Category Archives: Mud Bay & Rocky Point

A Great Tides Web Site

If you notice the tides a lot like I do, there are instances when you want to know the official times and measurements for the day’s tides. It’s not enough to look out the window and think “that’s a really high tide” or “looks like at least a minus two.” Of course it is easy enough to buy a tides booklet like Dot’s Fishing Guide at a hardware or sporting-goods store. But Dot’s is limited in the number of tides tables it includes and they always seem to require both a time and measurement correction for your location.

Years ago I stumbled on a great online resource for nationwide information on tides. For my state alone (Washington), it lists 166 locations, including one close enough to Mud Bay that no corrections are needed: Tracyton Dyes Inlet. The web site is easy to use and has never been offline when I have tried it. You can get the tides (and moon data) for up to 14 days at time—present, past, or future. If you need a longer interval, copy and paste the first fortnight into your word processor, change the start date, and click “Get Tides” again. Kudos to the good folks who provide this useful web site:

www.saltwatertides.com

The Old Boat

Old Boat at High Tide

Old Boat at High Tide

No one to my knowledge has ever reported or complained publicly about the old boat beached near the mouth of Mud Bay. Nose to the shore, canted to one side, it was abandoned years ago, positioned precisely so the highest tides gently wash the stern but never threaten to refloat it entirely. My home is on Rocky Point on the east side of Mud Bay, directly across from the boat—about 150 yards away as the seagull flies. Each morning, at first light, I look up from my coffee and computer for a boat check. Yep, still there.

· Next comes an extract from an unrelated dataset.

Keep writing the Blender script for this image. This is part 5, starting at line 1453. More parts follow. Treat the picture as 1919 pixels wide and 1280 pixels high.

It’s an old wood-hulled craft, perhaps a Monk, 30-plus feet long with a full-length superstructure topped by a small pilot house. The remaining paint attests to a red bottom, white sides, a light blue deck, and a mostly white cabin. The stern deck, where you might stand to fish, is covered with a wooden roof. A four-foot cross that used to bear the running lights pokes up from the pilot house. Several horns are mounted on the superstructure and serve as a reminder that the big vessel was used to getting the right of way. If the name was ever painted on the stern, it was removed long ago. Since we seem to be stuck with the old derelict, one of these mornings I’m going to think of a name for it.